=== Task to complete ===
Write out the listing beneath this instruction in its entirety, exactly as it reads.
★ ★ ★ ★ ★ ★ ★
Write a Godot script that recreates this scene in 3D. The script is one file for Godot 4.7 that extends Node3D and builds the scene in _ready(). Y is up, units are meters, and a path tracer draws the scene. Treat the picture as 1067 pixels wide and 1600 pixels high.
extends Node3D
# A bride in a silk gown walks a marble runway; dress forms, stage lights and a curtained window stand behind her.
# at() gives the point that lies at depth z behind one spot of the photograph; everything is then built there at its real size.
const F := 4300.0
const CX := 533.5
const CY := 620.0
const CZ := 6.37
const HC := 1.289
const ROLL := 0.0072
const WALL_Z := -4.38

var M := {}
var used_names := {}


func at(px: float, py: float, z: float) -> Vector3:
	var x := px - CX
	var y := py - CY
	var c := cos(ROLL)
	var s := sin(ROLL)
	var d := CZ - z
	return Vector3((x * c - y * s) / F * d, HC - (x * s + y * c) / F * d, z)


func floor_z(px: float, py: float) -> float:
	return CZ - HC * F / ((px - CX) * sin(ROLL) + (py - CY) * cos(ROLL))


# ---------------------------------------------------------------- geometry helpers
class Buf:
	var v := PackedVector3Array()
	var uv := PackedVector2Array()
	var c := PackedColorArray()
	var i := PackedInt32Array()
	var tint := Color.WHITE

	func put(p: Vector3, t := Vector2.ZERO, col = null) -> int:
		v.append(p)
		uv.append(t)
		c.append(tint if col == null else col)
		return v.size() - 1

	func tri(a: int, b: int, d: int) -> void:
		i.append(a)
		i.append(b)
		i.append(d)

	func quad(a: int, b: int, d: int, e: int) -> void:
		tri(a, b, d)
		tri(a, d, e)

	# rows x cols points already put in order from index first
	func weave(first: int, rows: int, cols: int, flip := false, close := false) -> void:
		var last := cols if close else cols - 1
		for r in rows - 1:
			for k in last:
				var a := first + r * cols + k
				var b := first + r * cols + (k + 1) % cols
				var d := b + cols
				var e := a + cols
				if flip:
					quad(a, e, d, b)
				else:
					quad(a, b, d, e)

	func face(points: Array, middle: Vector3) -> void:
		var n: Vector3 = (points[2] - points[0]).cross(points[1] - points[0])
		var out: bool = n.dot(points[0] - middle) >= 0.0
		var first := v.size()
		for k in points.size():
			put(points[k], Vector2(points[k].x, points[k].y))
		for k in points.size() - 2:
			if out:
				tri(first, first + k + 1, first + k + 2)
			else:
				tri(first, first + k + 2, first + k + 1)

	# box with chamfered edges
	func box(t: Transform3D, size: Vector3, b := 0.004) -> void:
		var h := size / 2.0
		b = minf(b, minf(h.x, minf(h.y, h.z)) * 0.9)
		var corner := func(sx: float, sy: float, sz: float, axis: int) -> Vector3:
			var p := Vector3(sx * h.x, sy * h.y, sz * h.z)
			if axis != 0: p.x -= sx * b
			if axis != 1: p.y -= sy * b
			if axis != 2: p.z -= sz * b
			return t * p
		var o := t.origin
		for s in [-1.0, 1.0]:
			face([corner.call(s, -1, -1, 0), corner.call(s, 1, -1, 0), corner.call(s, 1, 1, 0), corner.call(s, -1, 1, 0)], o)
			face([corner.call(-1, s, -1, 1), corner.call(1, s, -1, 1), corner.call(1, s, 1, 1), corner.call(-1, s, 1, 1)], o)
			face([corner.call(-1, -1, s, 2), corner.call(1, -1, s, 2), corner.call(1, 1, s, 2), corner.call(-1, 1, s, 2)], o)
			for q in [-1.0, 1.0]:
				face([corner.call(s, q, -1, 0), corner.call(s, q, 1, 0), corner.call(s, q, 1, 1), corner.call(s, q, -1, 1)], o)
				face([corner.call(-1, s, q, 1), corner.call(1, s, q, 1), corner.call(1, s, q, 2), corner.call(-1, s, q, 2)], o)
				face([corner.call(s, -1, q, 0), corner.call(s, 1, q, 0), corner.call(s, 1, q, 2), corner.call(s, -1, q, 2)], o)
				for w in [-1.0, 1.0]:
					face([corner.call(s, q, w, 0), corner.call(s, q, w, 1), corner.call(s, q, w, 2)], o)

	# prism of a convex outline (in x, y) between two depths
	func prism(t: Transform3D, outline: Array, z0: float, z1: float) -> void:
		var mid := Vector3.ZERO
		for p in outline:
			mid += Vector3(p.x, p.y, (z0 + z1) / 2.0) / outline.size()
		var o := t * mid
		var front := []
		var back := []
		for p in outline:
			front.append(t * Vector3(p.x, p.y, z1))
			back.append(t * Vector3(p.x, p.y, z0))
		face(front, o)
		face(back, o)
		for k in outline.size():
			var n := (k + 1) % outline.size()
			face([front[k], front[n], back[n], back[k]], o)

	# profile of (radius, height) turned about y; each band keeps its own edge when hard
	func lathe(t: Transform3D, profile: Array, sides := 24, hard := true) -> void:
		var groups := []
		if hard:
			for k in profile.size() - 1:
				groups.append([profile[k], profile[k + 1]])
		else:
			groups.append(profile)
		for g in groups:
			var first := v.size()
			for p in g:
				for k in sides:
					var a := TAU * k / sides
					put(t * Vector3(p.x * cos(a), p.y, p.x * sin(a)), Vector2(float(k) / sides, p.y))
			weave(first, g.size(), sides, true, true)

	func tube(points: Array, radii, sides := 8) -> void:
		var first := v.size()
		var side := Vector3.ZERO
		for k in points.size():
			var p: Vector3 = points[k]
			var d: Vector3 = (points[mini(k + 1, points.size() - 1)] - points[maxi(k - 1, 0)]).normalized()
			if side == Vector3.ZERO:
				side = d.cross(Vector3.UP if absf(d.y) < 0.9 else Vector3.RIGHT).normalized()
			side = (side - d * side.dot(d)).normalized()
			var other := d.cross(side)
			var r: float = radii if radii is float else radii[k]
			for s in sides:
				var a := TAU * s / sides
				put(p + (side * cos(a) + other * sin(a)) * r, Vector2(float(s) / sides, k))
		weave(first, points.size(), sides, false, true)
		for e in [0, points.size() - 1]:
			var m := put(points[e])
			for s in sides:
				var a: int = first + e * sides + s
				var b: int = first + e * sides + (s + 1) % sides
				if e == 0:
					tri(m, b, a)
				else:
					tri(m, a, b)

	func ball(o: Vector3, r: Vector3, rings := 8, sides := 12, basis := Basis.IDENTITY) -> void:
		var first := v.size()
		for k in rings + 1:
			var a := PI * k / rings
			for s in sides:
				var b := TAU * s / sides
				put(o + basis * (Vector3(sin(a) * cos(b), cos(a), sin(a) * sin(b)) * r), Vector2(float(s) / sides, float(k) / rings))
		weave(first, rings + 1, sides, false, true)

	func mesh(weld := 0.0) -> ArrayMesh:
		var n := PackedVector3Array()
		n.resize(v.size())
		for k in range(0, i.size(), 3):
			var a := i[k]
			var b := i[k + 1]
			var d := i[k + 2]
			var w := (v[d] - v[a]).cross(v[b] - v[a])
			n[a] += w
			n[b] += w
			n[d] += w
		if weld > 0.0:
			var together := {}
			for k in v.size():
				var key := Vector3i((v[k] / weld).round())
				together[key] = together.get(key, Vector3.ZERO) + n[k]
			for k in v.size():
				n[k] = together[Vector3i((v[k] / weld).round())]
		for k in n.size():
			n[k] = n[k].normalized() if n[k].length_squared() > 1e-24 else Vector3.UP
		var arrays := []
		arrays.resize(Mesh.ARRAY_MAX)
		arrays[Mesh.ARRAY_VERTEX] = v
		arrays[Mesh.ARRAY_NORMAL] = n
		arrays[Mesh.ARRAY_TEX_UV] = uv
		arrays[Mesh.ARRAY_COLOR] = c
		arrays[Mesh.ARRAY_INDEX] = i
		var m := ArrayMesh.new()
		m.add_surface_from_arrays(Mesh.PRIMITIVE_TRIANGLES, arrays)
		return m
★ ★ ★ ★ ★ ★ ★
=== Final result ===
Write a Godot script that recreates this scene in 3D. The script is one file for Godot 4.7 that extends Node3D and builds the scene in _ready(). Y is up, units are meters, and a path tracer draws the scene. Treat the picture as 1067 pixels wide and 1600 pixels high.
extends Node3D
# A bride in a silk gown walks a marble runway; dress forms, stage lights and a curtained window stand behind her.
# at() gives the point that lies at depth z behind one spot of the photograph; everything is then built there at its real size.
const F := 4300.0
const CX := 533.5
const CY := 620.0
const CZ := 6.37
const HC := 1.289
const ROLL := 0.0072
const WALL_Z := -4.38

var M := {}
var used_names := {}


func at(px: float, py: float, z: float) -> Vector3:
	var x := px - CX
	var y := py - CY
	var c := cos(ROLL)
	var s := sin(ROLL)
	var d := CZ - z
	return Vector3((x * c - y * s) / F * d, HC - (x * s + y * c) / F * d, z)


func floor_z(px: float, py: float) -> float:
	return CZ - HC * F / ((px - CX) * sin(ROLL) + (py - CY) * cos(ROLL))


# ---------------------------------------------------------------- geometry helpers
class Buf:
	var v := PackedVector3Array()
	var uv := PackedVector2Array()
	var c := PackedColorArray()
	var i := PackedInt32Array()
	var tint := Color.WHITE

	func put(p: Vector3, t := Vector2.ZERO, col = null) -> int:
		v.append(p)
		uv.append(t)
		c.append(tint if col == null else col)
		return v.size() - 1

	func tri(a: int, b: int, d: int) -> void:
		i.append(a)
		i.append(b)
		i.append(d)

	func quad(a: int, b: int, d: int, e: int) -> void:
		tri(a, b, d)
		tri(a, d, e)

	# rows x cols points already put in order from index first
	func weave(first: int, rows: int, cols: int, flip := false, close := false) -> void:
		var last := cols if close else cols - 1
		for r in rows - 1:
			for k in last:
				var a := first + r * cols + k
				var b := first + r * cols + (k + 1) % cols
				var d := b + cols
				var e := a + cols
				if flip:
					quad(a, e, d, b)
				else:
					quad(a, b, d, e)

	func face(points: Array, middle: Vector3) -> void:
		var n: Vector3 = (points[2] - points[0]).cross(points[1] - points[0])
		var out: bool = n.dot(points[0] - middle) >= 0.0
		var first := v.size()
		for k in points.size():
			put(points[k], Vector2(points[k].x, points[k].y))
		for k in points.size() - 2:
			if out:
				tri(first, first + k + 1, first + k + 2)
			else:
				tri(first, first + k + 2, first + k + 1)

	# box with chamfered edges
	func box(t: Transform3D, size: Vector3, b := 0.004) -> void:
		var h := size / 2.0
		b = minf(b, minf(h.x, minf(h.y, h.z)) * 0.9)
		var corner := func(sx: float, sy: float, sz: float, axis: int) -> Vector3:
			var p := Vector3(sx * h.x, sy * h.y, sz * h.z)
			if axis != 0: p.x -= sx * b
			if axis != 1: p.y -= sy * b
			if axis != 2: p.z -= sz * b
			return t * p
		var o := t.origin
		for s in [-1.0, 1.0]:
			face([corner.call(s, -1, -1, 0), corner.call(s, 1, -1, 0), corner.call(s, 1, 1, 0), corner.call(s, -1, 1, 0)], o)
			face([corner.call(-1, s, -1, 1), corner.call(1, s, -1, 1), corner.call(1, s, 1, 1), corner.call(-1, s, 1, 1)], o)
			face([corner.call(-1, -1, s, 2), corner.call(1, -1, s, 2), corner.call(1, 1, s, 2), corner.call(-1, 1, s, 2)], o)
			for q in [-1.0, 1.0]:
				face([corner.call(s, q, -1, 0), corner.call(s, q, 1, 0), corner.call(s, q, 1, 1), corner.call(s, q, -1, 1)], o)
				face([corner.call(-1, s, q, 1), corner.call(1, s, q, 1), corner.call(1, s, q, 2), corner.call(-1, s, q, 2)], o)
				face([corner.call(s, -1, q, 0), corner.call(s, 1, q, 0), corner.call(s, 1, q, 2), corner.call(s, -1, q, 2)], o)
				for w in [-1.0, 1.0]:
					face([corner.call(s, q, w, 0), corner.call(s, q, w, 1), corner.call(s, q, w, 2)], o)

	# prism of a convex outline (in x, y) between two depths
	func prism(t: Transform3D, outline: Array, z0: float, z1: float) -> void:
		var mid := Vector3.ZERO
		for p in outline:
			mid += Vector3(p.x, p.y, (z0 + z1) / 2.0) / outline.size()
		var o := t * mid
		var front := []
		var back := []
		for p in outline:
			front.append(t * Vector3(p.x, p.y, z1))
			back.append(t * Vector3(p.x, p.y, z0))
		face(front, o)
		face(back, o)
		for k in outline.size():
			var n := (k + 1) % outline.size()
			face([front[k], front[n], back[n], back[k]], o)

	# profile of (radius, height) turned about y; each band keeps its own edge when hard
	func lathe(t: Transform3D, profile: Array, sides := 24, hard := true) -> void:
		var groups := []
		if hard:
			for k in profile.size() - 1:
				groups.append([profile[k], profile[k + 1]])
		else:
			groups.append(profile)
		for g in groups:
			var first := v.size()
			for p in g:
				for k in sides:
					var a := TAU * k / sides
					put(t * Vector3(p.x * cos(a), p.y, p.x * sin(a)), Vector2(float(k) / sides, p.y))
			weave(first, g.size(), sides, true, true)

	func tube(points: Array, radii, sides := 8) -> void:
		var first := v.size()
		var side := Vector3.ZERO
		for k in points.size():
			var p: Vector3 = points[k]
			var d: Vector3 = (points[mini(k + 1, points.size() - 1)] - points[maxi(k - 1, 0)]).normalized()
			if side == Vector3.ZERO:
				side = d.cross(Vector3.UP if absf(d.y) < 0.9 else Vector3.RIGHT).normalized()
			side = (side - d * side.dot(d)).normalized()
			var other := d.cross(side)
			var r: float = radii if radii is float else radii[k]
			for s in sides:
				var a := TAU * s / sides
				put(p + (side * cos(a) + other * sin(a)) * r, Vector2(float(s) / sides, k))
		weave(first, points.size(), sides, false, true)
		for e in [0, points.size() - 1]:
			var m := put(points[e])
			for s in sides:
				var a: int = first + e * sides + s
				var b: int = first + e * sides + (s + 1) % sides
				if e == 0:
					tri(m, b, a)
				else:
					tri(m, a, b)

	func ball(o: Vector3, r: Vector3, rings := 8, sides := 12, basis := Basis.IDENTITY) -> void:
		var first := v.size()
		for k in rings + 1:
			var a := PI * k / rings
			for s in sides:
				var b := TAU * s / sides
				put(o + basis * (Vector3(sin(a) * cos(b), cos(a), sin(a) * sin(b)) * r), Vector2(float(s) / sides, float(k) / rings))
		weave(first, rings + 1, sides, false, true)

	func mesh(weld := 0.0) -> ArrayMesh:
		var n := PackedVector3Array()
		n.resize(v.size())
		for k in range(0, i.size(), 3):
			var a := i[k]
			var b := i[k + 1]
			var d := i[k + 2]
			var w := (v[d] - v[a]).cross(v[b] - v[a])
			n[a] += w
			n[b] += w
			n[d] += w
		if weld > 0.0:
			var together := {}
			for k in v.size():
				var key := Vector3i((v[k] / weld).round())
				together[key] = together.get(key, Vector3.ZERO) + n[k]
			for k in v.size():
				n[k] = together[Vector3i((v[k] / weld).round())]
		for k in n.size():
			n[k] = n[k].normalized() if n[k].length_squared() > 1e-24 else Vector3.UP
		var arrays := []
		arrays.resize(Mesh.ARRAY_MAX)
		arrays[Mesh.ARRAY_VERTEX] = v
		arrays[Mesh.ARRAY_NORMAL] = n
		arrays[Mesh.ARRAY_TEX_UV] = uv
		arrays[Mesh.ARRAY_COLOR] = c
		arrays[Mesh.ARRAY_INDEX] = i
		var m := ArrayMesh.new()
		m.add_surface_from_arrays(Mesh.PRIMITIVE_TRIANGLES, arrays)
		return m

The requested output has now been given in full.